> [WHAT YOU NEED TO DO]:
Every entry must be copied word for word.

> [RECORDS FOR THIS TASK]:
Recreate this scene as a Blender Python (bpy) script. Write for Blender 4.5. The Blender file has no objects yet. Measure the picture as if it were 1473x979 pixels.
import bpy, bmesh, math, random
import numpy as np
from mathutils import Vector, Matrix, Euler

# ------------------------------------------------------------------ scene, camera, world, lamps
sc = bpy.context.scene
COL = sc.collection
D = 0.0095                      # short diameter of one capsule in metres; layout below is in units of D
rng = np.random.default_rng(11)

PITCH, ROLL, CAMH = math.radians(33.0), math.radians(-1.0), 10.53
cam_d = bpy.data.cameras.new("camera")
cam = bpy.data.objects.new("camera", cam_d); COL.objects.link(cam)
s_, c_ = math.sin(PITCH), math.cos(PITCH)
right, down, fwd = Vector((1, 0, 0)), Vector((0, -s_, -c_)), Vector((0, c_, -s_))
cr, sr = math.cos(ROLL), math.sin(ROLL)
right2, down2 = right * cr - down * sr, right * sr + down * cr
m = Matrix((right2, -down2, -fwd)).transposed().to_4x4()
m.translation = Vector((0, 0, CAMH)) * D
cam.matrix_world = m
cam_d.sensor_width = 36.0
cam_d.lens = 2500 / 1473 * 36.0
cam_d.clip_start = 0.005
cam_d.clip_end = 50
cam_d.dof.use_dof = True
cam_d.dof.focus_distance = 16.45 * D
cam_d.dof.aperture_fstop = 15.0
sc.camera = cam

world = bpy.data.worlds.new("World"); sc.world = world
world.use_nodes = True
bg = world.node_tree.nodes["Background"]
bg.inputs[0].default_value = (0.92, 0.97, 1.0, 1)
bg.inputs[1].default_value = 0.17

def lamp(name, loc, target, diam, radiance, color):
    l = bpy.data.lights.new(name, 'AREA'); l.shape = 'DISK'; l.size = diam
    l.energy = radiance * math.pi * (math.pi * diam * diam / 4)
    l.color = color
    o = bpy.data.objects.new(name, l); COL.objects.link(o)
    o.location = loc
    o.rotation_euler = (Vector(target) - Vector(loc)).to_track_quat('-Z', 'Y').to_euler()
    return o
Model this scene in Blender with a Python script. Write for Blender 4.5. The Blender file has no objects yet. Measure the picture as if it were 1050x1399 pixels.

> [COMPLETED TASK]:
Recreate this scene as a Blender Python (bpy) script. Write for Blender 4.5. The Blender file has no objects yet. Measure the picture as if it were 1473x979 pixels.
import bpy, bmesh, math, random
import numpy as np
from mathutils import Vector, Matrix, Euler

# ------------------------------------------------------------------ scene, camera, world, lamps
sc = bpy.context.scene
COL = sc.collection
D = 0.0095                      # short diameter of one capsule in metres; layout below is in units of D
rng = np.random.default_rng(11)

PITCH, ROLL, CAMH = math.radians(33.0), math.radians(-1.0), 10.53
cam_d = bpy.data.cameras.new("camera")
cam = bpy.data.objects.new("camera", cam_d); COL.objects.link(cam)
s_, c_ = math.sin(PITCH), math.cos(PITCH)
right, down, fwd = Vector((1, 0, 0)), Vector((0, -s_, -c_)), Vector((0, c_, -s_))
cr, sr = math.cos(ROLL), math.sin(ROLL)
right2, down2 = right * cr - down * sr, right * sr + down * cr
m = Matrix((right2, -down2, -fwd)).transposed().to_4x4()
m.translation = Vector((0, 0, CAMH)) * D
cam.matrix_world = m
cam_d.sensor_width = 36.0
cam_d.lens = 2500 / 1473 * 36.0
cam_d.clip_start = 0.005
cam_d.clip_end = 50
cam_d.dof.use_dof = True
cam_d.dof.focus_distance = 16.45 * D
cam_d.dof.aperture_fstop = 15.0
sc.camera = cam

world = bpy.data.worlds.new("World"); sc.world = world
world.use_nodes = True
bg = world.node_tree.nodes["Background"]
bg.inputs[0].default_value = (0.92, 0.97, 1.0, 1)
bg.inputs[1].default_value = 0.17

def lamp(name, loc, target, diam, radiance, color):
    l = bpy.data.lights.new(name, 'AREA'); l.shape = 'DISK'; l.size = diam
    l.energy = radiance * math.pi * (math.pi * diam * diam / 4)
    l.color = color
    o = bpy.data.objects.new(name, l); COL.objects.link(o)
    o.location = loc
    o.rotation_euler = (Vector(target) - Vector(loc)).to_track_quat('-Z', 'Y').to_euler()
    return o
Model this scene in Blender with a Python script. Write for Blender 4.5. The Blender file has no objects yet. Measure the picture as if it were 1050x1399 pixels.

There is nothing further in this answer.